- [Exercise brief] Write the listing out again, all of it, word for word.
-- Begin --
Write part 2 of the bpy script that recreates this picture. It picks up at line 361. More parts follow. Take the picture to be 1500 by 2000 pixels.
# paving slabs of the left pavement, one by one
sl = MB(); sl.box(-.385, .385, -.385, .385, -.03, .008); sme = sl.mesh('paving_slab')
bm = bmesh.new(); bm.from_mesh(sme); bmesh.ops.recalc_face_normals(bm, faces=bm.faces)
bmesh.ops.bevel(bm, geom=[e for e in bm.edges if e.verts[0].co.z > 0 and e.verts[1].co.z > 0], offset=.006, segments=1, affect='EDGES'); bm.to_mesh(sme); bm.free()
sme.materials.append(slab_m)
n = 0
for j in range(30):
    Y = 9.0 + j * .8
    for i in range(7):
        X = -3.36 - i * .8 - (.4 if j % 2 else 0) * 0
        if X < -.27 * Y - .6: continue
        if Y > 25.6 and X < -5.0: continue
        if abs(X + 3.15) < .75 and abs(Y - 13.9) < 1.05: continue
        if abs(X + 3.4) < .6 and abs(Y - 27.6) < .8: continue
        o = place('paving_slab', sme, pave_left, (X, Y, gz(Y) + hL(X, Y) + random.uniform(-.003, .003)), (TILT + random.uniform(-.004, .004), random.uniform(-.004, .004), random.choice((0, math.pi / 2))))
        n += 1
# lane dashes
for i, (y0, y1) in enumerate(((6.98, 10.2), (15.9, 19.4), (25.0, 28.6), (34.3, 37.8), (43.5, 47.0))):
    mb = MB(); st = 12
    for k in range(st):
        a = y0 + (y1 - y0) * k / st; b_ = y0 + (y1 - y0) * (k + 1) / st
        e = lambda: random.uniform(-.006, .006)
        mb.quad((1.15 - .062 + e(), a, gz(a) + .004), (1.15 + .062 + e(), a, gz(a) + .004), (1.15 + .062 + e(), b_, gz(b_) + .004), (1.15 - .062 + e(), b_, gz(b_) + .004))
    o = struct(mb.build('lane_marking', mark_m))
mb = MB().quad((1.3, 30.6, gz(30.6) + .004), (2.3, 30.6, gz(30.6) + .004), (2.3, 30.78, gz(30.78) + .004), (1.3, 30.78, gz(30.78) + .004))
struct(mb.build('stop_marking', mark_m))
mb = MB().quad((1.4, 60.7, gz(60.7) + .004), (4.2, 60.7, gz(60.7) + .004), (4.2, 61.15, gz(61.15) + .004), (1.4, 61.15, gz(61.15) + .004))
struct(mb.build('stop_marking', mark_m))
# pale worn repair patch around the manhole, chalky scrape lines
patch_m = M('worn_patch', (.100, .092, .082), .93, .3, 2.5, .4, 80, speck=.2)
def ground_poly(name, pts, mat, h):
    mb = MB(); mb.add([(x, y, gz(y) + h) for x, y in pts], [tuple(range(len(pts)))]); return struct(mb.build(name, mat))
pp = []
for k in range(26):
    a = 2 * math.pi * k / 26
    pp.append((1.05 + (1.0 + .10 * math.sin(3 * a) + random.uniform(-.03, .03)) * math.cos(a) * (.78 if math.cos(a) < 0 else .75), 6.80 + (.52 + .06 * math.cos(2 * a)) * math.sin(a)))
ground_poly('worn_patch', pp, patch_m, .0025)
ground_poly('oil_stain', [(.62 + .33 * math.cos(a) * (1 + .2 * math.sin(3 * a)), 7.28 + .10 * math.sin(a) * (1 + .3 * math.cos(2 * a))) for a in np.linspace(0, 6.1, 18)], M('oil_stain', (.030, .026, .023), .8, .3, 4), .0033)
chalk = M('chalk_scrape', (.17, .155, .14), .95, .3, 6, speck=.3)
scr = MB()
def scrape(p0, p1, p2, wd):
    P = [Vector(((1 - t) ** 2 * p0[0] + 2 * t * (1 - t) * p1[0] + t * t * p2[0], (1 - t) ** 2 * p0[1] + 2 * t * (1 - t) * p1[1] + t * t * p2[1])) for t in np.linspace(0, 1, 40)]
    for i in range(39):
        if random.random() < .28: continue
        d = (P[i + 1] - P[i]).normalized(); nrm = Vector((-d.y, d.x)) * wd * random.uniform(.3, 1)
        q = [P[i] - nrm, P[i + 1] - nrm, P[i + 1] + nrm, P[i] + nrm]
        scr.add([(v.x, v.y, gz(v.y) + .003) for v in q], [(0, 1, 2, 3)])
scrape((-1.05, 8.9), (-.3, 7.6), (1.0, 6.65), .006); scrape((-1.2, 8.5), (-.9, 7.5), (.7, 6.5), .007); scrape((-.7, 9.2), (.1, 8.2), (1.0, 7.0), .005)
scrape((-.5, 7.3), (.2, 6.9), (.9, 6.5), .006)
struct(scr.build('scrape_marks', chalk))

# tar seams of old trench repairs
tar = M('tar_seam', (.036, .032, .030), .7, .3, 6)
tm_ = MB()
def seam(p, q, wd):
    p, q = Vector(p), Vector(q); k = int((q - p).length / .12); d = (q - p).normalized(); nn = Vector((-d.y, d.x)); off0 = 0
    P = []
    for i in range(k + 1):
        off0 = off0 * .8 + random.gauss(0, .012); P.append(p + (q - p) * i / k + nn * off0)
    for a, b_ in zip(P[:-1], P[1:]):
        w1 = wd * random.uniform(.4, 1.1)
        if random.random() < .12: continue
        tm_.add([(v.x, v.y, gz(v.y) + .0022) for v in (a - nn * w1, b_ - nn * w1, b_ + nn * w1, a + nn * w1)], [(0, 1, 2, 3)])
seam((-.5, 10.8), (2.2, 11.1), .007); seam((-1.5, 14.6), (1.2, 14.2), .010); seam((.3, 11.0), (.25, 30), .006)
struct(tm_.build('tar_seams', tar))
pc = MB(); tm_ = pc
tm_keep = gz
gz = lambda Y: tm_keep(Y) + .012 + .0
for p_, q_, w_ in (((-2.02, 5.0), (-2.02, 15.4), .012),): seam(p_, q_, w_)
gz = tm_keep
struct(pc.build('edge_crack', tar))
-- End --
- [Solution below]
Write part 2 of the bpy script that recreates this picture. It picks up at line 361. More parts follow. Take the picture to be 1500 by 2000 pixels.
# paving slabs of the left pavement, one by one
sl = MB(); sl.box(-.385, .385, -.385, .385, -.03, .008); sme = sl.mesh('paving_slab')
bm = bmesh.new(); bm.from_mesh(sme); bmesh.ops.recalc_face_normals(bm, faces=bm.faces)
bmesh.ops.bevel(bm, geom=[e for e in bm.edges if e.verts[0].co.z > 0 and e.verts[1].co.z > 0], offset=.006, segments=1, affect='EDGES'); bm.to_mesh(sme); bm.free()
sme.materials.append(slab_m)
n = 0
for j in range(30):
    Y = 9.0 + j * .8
    for i in range(7):
        X = -3.36 - i * .8 - (.4 if j % 2 else 0) * 0
        if X < -.27 * Y - .6: continue
        if Y > 25.6 and X < -5.0: continue
        if abs(X + 3.15) < .75 and abs(Y - 13.9) < 1.05: continue
        if abs(X + 3.4) < .6 and abs(Y - 27.6) < .8: continue
        o = place('paving_slab', sme, pave_left, (X, Y, gz(Y) + hL(X, Y) + random.uniform(-.003, .003)), (TILT + random.uniform(-.004, .004), random.uniform(-.004, .004), random.choice((0, math.pi / 2))))
        n += 1
# lane dashes
for i, (y0, y1) in enumerate(((6.98, 10.2), (15.9, 19.4), (25.0, 28.6), (34.3, 37.8), (43.5, 47.0))):
    mb = MB(); st = 12
    for k in range(st):
        a = y0 + (y1 - y0) * k / st; b_ = y0 + (y1 - y0) * (k + 1) / st
        e = lambda: random.uniform(-.006, .006)
        mb.quad((1.15 - .062 + e(), a, gz(a) + .004), (1.15 + .062 + e(), a, gz(a) + .004), (1.15 + .062 + e(), b_, gz(b_) + .004), (1.15 - .062 + e(), b_, gz(b_) + .004))
    o = struct(mb.build('lane_marking', mark_m))
mb = MB().quad((1.3, 30.6, gz(30.6) + .004), (2.3, 30.6, gz(30.6) + .004), (2.3, 30.78, gz(30.78) + .004), (1.3, 30.78, gz(30.78) + .004))
struct(mb.build('stop_marking', mark_m))
mb = MB().quad((1.4, 60.7, gz(60.7) + .004), (4.2, 60.7, gz(60.7) + .004), (4.2, 61.15, gz(61.15) + .004), (1.4, 61.15, gz(61.15) + .004))
struct(mb.build('stop_marking', mark_m))
# pale worn repair patch around the manhole, chalky scrape lines
patch_m = M('worn_patch', (.100, .092, .082), .93, .3, 2.5, .4, 80, speck=.2)
def ground_poly(name, pts, mat, h):
    mb = MB(); mb.add([(x, y, gz(y) + h) for x, y in pts], [tuple(range(len(pts)))]); return struct(mb.build(name, mat))
pp = []
for k in range(26):
    a = 2 * math.pi * k / 26
    pp.append((1.05 + (1.0 + .10 * math.sin(3 * a) + random.uniform(-.03, .03)) * math.cos(a) * (.78 if math.cos(a) < 0 else .75), 6.80 + (.52 + .06 * math.cos(2 * a)) * math.sin(a)))
ground_poly('worn_patch', pp, patch_m, .0025)
ground_poly('oil_stain', [(.62 + .33 * math.cos(a) * (1 + .2 * math.sin(3 * a)), 7.28 + .10 * math.sin(a) * (1 + .3 * math.cos(2 * a))) for a in np.linspace(0, 6.1, 18)], M('oil_stain', (.030, .026, .023), .8, .3, 4), .0033)
chalk = M('chalk_scrape', (.17, .155, .14), .95, .3, 6, speck=.3)
scr = MB()
def scrape(p0, p1, p2, wd):
    P = [Vector(((1 - t) ** 2 * p0[0] + 2 * t * (1 - t) * p1[0] + t * t * p2[0], (1 - t) ** 2 * p0[1] + 2 * t * (1 - t) * p1[1] + t * t * p2[1])) for t in np.linspace(0, 1, 40)]
    for i in range(39):
        if random.random() < .28: continue
        d = (P[i + 1] - P[i]).normalized(); nrm = Vector((-d.y, d.x)) * wd * random.uniform(.3, 1)
        q = [P[i] - nrm, P[i + 1] - nrm, P[i + 1] + nrm, P[i] + nrm]
        scr.add([(v.x, v.y, gz(v.y) + .003) for v in q], [(0, 1, 2, 3)])
scrape((-1.05, 8.9), (-.3, 7.6), (1.0, 6.65), .006); scrape((-1.2, 8.5), (-.9, 7.5), (.7, 6.5), .007); scrape((-.7, 9.2), (.1, 8.2), (1.0, 7.0), .005)
scrape((-.5, 7.3), (.2, 6.9), (.9, 6.5), .006)
struct(scr.build('scrape_marks', chalk))

# tar seams of old trench repairs
tar = M('tar_seam', (.036, .032, .030), .7, .3, 6)
tm_ = MB()
def seam(p, q, wd):
    p, q = Vector(p), Vector(q); k = int((q - p).length / .12); d = (q - p).normalized(); nn = Vector((-d.y, d.x)); off0 = 0
    P = []
    for i in range(k + 1):
        off0 = off0 * .8 + random.gauss(0, .012); P.append(p + (q - p) * i / k + nn * off0)
    for a, b_ in zip(P[:-1], P[1:]):
        w1 = wd * random.uniform(.4, 1.1)
        if random.random() < .12: continue
        tm_.add([(v.x, v.y, gz(v.y) + .0022) for v in (a - nn * w1, b_ - nn * w1, b_ + nn * w1, a + nn * w1)], [(0, 1, 2, 3)])
seam((-.5, 10.8), (2.2, 11.1), .007); seam((-1.5, 14.6), (1.2, 14.2), .010); seam((.3, 11.0), (.25, 30), .006)
struct(tm_.build('tar_seams', tar))
pc = MB(); tm_ = pc
tm_keep = gz
gz = lambda Y: tm_keep(Y) + .012 + .0
for p_, q_, w_ in (((-2.02, 5.0), (-2.02, 15.4), .012),): seam(p_, q_, w_)
gz = tm_keep
struct(pc.build('edge_crack', tar))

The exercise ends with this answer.